Sobre "demônios"
Falam-me do diabo como se fosse um ser com nomes, rosto e até uns chifres — uma figura que age por trás das tragédias humanas, uma força escondida mas sombra e que devemos combater. Mas, para mim, isso é uma forma de dar um rosto ao mal, quando, na verdade, ele nasce dentro de nós, da nossa própria mente.
Não vejo sentido em acreditar em demônios escondidos ou tentações criadas por seres sobrenaturais. O mal — assim como o bem — mora em nós.
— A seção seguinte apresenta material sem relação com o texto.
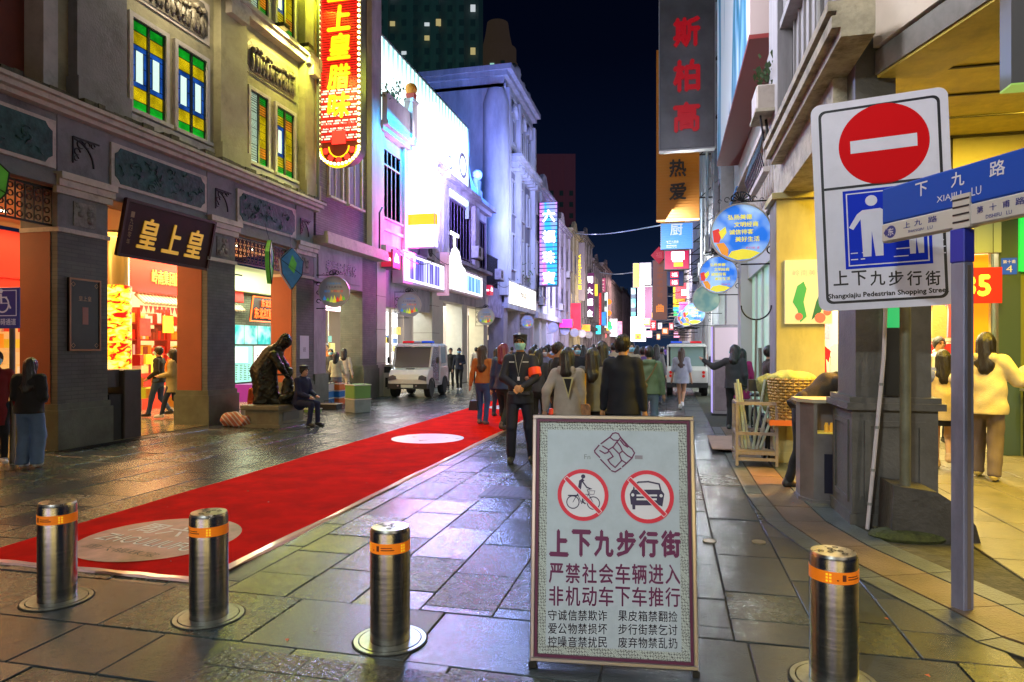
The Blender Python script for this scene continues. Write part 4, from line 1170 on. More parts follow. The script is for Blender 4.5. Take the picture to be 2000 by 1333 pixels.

E muitas vezes, o que chamamos de “demônios” são partes da nossa mente que não compreendemos bem: impulsos, traumas, desejos que não controlamos. Freud já dizia que “o eu não é senhor em sua própria casa” — e é aí que a coisa se aprofunda. Há forças internas que nos movem sem que tenhamos plena consciência disso. Esses “demônios” são, muitas vezes, nossos conflitos mais profundos que ainda não se tornaram claros para nós, com os quais não sabemos como lidar.
O que chamamos de mal, para mim, é um tipo de desequilíbrio, uma ruptura da harmonia — mas que acontece dentro da própria psique humana. Não precisamos invocar entidades sobrenaturais para explicar isso. Já enfrentamos todos os dias os fantasmas da culpa, do medo, do desejo.
Por isso, não me interessa lutar contra criaturas infernais externas — eu perderia tempo com o imaginário, enquanto os verdadeiros conflitos se desenrolam no palco silencioso da mente. É lá que habitam os desejos não aceitos, as culpas mal resolvidas, os medos que nos controlam sem que percebamos.
Investir energia em combater figuras fantásticas seria desviar o olhar do que realmente importa: entender por que certas ideias nos dominam, por que repetimos comportamentos, por que sabotamos a nós mesmos. Esses são os verdadeiros “demônios” — e enfrentá-los exige coragem, reflexão e, acima de tudo, honestidade consigo mesmo.
Não é um confronto épico entre o bem e o mal no mundo exterior. É um trabalho diário, muitas vezes silencioso, de mergulhar em nós mesmos e reorganizar as forças que nos regem. E nesse processo, talvez a maior vitória seja deixar de temer o que está dentro — e começar a compreender.
Vejo o universo como regido por leis racionais e constantes. Se existe algo que podemos chamar de mal, prefiro encará-lo como desequilíbrio, um afastamento da harmonia natural. Mas não acredito que seja preciso invocar entidades para compreender isso. Não há necessidade de monstros imaginários quando já lidamos com dilemas reais todos os dias.
Meu olhar se volta não para o combate contra criaturas infernais, mas para a melhoria da consciência humana — porque é nela que reside tanto o inferno quanto a possibilidade de superá-lo.